Request:
Locate each line holding the string "Treat" and copy it.

____ Data in this exercise

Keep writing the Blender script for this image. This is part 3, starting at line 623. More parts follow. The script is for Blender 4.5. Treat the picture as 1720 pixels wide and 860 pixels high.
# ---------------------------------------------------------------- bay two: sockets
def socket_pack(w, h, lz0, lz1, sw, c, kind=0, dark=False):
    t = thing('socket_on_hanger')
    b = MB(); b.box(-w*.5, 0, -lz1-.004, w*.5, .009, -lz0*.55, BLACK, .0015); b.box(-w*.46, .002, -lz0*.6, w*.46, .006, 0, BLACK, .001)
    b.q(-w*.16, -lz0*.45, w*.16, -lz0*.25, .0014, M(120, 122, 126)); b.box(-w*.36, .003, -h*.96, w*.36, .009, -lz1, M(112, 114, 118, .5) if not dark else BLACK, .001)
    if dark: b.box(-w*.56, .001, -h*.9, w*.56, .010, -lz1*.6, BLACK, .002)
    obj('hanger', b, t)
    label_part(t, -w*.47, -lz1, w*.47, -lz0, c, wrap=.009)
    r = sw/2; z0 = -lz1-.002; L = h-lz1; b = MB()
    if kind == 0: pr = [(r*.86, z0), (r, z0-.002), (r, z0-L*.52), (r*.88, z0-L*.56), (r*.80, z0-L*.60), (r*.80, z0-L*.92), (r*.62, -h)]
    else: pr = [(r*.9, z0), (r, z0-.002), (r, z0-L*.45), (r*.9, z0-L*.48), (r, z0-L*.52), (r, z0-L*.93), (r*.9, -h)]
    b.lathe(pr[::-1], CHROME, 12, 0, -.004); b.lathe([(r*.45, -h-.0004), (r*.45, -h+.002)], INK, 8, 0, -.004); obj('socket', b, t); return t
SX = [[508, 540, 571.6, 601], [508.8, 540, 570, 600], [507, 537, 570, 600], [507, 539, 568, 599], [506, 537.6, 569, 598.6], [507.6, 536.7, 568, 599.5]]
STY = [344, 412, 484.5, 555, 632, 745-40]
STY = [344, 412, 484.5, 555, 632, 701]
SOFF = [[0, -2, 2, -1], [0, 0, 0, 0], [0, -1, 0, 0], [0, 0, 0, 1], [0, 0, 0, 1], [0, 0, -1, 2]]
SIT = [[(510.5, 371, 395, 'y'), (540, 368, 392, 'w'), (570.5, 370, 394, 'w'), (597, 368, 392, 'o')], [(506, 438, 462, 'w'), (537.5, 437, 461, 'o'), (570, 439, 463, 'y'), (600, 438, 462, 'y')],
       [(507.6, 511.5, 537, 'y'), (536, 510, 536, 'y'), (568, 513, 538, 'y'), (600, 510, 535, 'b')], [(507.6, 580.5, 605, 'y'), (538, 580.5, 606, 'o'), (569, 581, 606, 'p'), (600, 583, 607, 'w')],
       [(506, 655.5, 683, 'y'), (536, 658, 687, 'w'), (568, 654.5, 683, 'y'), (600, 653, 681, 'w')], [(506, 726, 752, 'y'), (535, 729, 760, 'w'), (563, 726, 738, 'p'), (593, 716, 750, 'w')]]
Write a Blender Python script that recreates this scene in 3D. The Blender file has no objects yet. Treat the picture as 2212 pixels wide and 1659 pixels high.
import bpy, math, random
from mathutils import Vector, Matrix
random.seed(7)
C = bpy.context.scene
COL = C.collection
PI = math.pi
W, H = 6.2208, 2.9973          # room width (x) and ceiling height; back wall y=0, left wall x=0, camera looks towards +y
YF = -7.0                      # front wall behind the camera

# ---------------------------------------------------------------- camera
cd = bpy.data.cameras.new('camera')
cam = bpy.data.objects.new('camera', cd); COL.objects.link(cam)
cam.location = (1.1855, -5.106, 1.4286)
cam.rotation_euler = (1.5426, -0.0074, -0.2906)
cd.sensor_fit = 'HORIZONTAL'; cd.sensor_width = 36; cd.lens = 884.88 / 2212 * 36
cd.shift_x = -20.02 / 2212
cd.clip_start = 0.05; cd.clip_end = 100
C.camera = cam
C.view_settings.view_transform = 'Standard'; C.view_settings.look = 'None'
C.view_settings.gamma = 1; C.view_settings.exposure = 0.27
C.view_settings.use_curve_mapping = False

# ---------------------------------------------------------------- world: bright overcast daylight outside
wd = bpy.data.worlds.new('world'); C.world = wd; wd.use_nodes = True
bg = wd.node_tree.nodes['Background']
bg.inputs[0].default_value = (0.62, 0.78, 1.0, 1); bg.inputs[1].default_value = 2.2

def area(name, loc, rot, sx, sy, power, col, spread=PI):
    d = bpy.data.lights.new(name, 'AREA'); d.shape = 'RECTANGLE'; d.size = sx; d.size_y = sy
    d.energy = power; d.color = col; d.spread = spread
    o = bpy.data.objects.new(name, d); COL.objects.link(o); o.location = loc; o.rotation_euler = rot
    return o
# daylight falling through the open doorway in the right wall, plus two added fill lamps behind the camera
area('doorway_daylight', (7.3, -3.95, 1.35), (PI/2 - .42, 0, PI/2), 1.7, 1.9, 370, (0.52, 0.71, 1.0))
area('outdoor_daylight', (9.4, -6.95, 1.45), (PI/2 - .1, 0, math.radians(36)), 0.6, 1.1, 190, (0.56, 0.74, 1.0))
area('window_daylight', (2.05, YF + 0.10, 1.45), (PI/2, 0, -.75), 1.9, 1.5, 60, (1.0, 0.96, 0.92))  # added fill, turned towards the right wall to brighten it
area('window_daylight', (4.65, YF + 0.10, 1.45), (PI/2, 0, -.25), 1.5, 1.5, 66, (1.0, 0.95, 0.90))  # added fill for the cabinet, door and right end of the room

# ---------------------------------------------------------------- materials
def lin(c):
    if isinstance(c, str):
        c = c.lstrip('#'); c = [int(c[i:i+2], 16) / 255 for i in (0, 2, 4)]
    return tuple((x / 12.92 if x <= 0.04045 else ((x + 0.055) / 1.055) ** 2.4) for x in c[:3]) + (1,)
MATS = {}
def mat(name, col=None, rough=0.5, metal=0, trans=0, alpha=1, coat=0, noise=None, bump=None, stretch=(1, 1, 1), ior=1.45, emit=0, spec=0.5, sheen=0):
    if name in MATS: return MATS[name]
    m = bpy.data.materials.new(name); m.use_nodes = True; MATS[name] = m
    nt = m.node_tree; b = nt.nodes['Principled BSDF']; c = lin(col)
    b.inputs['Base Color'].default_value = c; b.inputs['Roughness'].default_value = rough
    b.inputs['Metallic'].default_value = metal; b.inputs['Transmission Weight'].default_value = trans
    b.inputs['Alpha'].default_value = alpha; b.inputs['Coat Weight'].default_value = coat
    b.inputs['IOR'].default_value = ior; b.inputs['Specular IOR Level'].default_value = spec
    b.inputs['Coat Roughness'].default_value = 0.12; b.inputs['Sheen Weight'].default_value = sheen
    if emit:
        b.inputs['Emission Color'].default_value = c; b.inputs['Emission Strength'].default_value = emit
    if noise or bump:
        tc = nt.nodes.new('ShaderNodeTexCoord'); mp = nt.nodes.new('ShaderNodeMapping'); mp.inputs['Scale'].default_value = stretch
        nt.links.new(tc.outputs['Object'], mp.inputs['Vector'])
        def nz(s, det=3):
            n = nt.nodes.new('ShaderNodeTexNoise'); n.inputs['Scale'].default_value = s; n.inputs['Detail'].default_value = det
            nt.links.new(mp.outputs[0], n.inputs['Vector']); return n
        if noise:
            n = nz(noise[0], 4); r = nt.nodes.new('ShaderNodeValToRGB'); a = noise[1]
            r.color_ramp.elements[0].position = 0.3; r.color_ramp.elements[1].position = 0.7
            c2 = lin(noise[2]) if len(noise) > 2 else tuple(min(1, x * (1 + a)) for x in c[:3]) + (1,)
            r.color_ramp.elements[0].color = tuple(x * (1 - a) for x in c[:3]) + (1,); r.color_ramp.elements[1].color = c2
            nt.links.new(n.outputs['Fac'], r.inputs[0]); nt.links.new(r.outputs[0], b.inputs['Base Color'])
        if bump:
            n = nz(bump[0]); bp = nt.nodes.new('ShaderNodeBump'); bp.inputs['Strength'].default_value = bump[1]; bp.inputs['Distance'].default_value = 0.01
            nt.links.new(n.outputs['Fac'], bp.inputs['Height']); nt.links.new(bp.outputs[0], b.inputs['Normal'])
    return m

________

Response to the task:
Keep writing the Blender script for this image. This is part 3, starting at line 623. More parts follow. The script is for Blender 4.5. Treat the picture as 1720 pixels wide and 860 pixels high.
Write a Blender Python script that recreates this scene in 3D. The Blender file has no objects yet. Treat the picture as 2212 pixels wide and 1659 pixels high.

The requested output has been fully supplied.